Cadre de vie, transports, commerces, autant de sujets de préoccupation pour les habitants de Nanterre, qui se voient pour la plupart condamnés à se conformer à la délicieuse injonction de François Guizot en 1840 : "Enrichissez-vous" ! Les Nanterriens se soucient donc du déséquilibre des projets d’aménagement, comme de leur réalisation effective : "Nous constatons une offre peu diversifiée, les banques et les restaurants dominant largement", constate Bernard Perraudin. Alors que Michel Mathys qui préside l’Association des Habitants du Secteur pavillonnaire Berthelot-Pascal préfère "pour le cœur de quartier, une orientation du pôle commercial vers des commerces de proximité et des enseignes complémentaires de celles qui existent aux Quatre Temps".

C’est pourquoi ressurgit la question de "La libération en surface d’espaces, par l’enfouissement de l’A86", une arlésienne que soulève Robert Benassi, et dont Le MAGue s’est déjà fait l’écho, car il "permettrait de désenclaver les quartiers du Petit Nanterre, de l’Université et du Petit Colombes". Justement, fait valoir Robert Benassi, "La programmation du tramway, limiterait la voiture, faciliterait les déplacements, l’accès à la formation, à l’emploi, à la culture, aux commerces et aux loisirs".

Et de rappeler que "Celui-ci est annoncé, mais il faut accélérer et préciser le projet.
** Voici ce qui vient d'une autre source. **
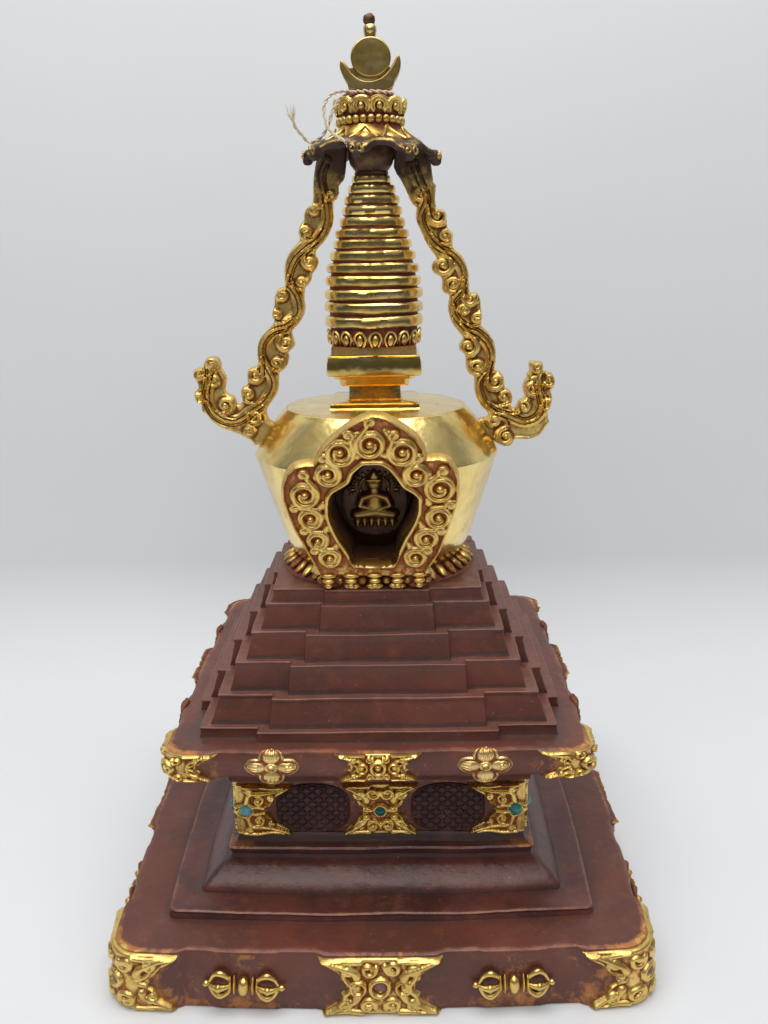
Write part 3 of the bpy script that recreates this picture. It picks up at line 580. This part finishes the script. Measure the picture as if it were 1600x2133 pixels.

Aujourd’hui il semble que le tracé envisagé ferait passer le tramway sous terre au pont de Rouen, en laissant l’autoroute A86 à l’air libre" ! Mais avant de s’occuper de commodités supplémentaires pour les habitants de Nanterre, il convient d’en modifier l’électorat. En raison du trou dans la caisse de l’établissement public (EPAD), le ciel peut attendre, car les services du maire certifient qu’"Aujourd’hui nous avons la certitude que ces objectifs ne seront pas atteints".